--- start of Excerpted records ---

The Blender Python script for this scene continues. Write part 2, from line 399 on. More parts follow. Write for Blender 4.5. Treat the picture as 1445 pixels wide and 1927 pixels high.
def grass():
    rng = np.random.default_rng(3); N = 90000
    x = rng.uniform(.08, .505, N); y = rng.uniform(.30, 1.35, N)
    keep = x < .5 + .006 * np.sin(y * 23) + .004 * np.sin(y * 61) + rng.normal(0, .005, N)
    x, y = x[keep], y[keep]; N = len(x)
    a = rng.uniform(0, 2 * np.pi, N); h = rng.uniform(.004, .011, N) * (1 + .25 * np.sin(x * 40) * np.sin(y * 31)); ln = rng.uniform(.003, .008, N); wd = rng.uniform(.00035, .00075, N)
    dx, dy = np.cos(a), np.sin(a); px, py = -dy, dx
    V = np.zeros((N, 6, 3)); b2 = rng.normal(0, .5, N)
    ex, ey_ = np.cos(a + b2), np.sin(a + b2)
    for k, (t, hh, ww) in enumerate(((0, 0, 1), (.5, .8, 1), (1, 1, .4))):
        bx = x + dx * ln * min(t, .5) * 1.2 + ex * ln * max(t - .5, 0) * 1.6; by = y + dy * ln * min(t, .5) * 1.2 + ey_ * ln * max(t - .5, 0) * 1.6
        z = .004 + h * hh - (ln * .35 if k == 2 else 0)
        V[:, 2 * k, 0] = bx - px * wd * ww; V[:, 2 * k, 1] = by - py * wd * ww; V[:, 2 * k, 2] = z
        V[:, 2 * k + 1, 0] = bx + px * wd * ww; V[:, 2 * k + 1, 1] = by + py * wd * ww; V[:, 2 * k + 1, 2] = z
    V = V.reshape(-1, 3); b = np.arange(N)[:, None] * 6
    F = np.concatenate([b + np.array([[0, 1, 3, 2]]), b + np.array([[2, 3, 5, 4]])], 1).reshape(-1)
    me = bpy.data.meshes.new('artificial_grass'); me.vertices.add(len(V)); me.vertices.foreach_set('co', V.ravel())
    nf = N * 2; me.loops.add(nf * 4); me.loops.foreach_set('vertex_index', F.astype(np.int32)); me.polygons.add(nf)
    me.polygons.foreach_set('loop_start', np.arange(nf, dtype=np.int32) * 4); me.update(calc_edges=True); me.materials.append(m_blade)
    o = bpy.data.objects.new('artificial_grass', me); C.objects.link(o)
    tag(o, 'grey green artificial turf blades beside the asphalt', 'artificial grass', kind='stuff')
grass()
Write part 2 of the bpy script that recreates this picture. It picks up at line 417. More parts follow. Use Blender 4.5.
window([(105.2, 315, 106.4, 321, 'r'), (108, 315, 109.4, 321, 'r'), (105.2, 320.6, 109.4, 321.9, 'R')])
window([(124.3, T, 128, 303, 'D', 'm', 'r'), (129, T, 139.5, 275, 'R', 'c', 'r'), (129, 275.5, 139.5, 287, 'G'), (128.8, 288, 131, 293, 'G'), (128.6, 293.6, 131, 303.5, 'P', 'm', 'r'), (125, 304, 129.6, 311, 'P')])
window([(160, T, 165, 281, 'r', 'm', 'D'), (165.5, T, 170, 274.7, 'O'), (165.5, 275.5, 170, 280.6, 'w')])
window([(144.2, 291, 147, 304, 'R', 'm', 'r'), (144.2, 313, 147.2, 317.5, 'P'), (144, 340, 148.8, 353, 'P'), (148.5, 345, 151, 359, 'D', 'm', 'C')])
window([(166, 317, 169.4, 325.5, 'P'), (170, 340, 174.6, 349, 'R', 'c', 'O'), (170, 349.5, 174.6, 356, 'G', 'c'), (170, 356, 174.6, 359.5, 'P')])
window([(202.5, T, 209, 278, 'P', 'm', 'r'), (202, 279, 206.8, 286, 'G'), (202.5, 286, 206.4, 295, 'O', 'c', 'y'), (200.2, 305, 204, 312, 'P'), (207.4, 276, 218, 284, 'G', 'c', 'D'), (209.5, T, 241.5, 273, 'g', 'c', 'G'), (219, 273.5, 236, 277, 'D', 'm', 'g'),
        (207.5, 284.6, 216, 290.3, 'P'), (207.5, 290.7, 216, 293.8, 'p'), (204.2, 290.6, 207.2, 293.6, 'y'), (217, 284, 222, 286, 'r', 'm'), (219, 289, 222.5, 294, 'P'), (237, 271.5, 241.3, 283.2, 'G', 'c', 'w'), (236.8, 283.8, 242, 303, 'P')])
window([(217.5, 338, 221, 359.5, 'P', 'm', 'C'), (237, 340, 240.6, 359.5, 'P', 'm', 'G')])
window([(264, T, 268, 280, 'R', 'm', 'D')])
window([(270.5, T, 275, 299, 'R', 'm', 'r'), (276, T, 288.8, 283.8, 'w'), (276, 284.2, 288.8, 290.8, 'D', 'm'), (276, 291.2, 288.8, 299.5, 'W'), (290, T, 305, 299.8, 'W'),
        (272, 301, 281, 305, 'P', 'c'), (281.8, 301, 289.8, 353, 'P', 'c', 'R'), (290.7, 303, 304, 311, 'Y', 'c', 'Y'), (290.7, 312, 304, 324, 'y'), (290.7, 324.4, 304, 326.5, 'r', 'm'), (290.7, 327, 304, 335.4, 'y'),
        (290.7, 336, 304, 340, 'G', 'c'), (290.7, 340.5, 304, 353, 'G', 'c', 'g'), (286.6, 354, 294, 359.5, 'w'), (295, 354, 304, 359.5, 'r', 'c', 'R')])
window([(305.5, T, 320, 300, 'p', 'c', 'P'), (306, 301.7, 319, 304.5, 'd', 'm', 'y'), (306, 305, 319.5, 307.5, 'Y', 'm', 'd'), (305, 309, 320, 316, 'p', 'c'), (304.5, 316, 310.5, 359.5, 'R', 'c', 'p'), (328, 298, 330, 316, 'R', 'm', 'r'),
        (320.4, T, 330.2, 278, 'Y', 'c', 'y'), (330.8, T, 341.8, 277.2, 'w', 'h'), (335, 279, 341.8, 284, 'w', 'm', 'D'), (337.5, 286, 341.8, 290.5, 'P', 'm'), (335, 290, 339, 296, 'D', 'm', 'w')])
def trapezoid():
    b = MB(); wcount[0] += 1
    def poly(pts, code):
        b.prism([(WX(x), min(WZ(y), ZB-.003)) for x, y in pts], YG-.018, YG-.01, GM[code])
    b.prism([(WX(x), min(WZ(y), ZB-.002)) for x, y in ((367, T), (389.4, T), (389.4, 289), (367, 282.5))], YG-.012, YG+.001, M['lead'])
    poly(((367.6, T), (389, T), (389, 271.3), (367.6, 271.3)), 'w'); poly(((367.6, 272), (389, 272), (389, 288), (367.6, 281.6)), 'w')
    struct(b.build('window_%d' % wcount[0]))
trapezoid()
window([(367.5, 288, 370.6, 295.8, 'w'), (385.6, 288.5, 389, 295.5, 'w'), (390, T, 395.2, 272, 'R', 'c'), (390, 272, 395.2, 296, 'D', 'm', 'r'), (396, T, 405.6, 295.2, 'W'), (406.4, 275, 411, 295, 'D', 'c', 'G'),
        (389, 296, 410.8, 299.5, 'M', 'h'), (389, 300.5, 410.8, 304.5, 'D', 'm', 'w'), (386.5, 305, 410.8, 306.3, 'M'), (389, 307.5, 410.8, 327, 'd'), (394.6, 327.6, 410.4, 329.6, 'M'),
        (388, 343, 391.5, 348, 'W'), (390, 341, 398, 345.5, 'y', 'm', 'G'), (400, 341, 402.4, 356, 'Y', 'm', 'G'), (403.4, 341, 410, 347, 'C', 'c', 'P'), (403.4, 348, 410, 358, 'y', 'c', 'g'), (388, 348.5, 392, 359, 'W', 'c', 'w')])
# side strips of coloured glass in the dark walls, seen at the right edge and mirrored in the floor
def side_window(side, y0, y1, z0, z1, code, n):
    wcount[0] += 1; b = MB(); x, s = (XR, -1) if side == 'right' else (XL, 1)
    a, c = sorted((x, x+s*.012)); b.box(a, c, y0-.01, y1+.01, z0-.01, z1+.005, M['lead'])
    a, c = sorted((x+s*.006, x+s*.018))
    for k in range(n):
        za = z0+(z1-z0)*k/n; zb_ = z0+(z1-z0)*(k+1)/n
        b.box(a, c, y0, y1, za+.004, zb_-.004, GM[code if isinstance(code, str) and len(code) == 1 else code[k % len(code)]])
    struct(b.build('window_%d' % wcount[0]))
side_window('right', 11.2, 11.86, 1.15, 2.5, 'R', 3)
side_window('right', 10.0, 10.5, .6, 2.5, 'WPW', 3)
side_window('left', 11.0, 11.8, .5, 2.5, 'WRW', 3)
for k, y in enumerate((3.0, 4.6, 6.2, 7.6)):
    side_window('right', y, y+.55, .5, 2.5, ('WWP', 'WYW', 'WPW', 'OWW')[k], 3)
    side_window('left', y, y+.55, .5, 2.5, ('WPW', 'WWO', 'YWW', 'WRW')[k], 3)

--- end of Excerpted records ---

* The task
Count every line in the entries above where the word "Blender" appears; respond with the number alone.

* Expected output
2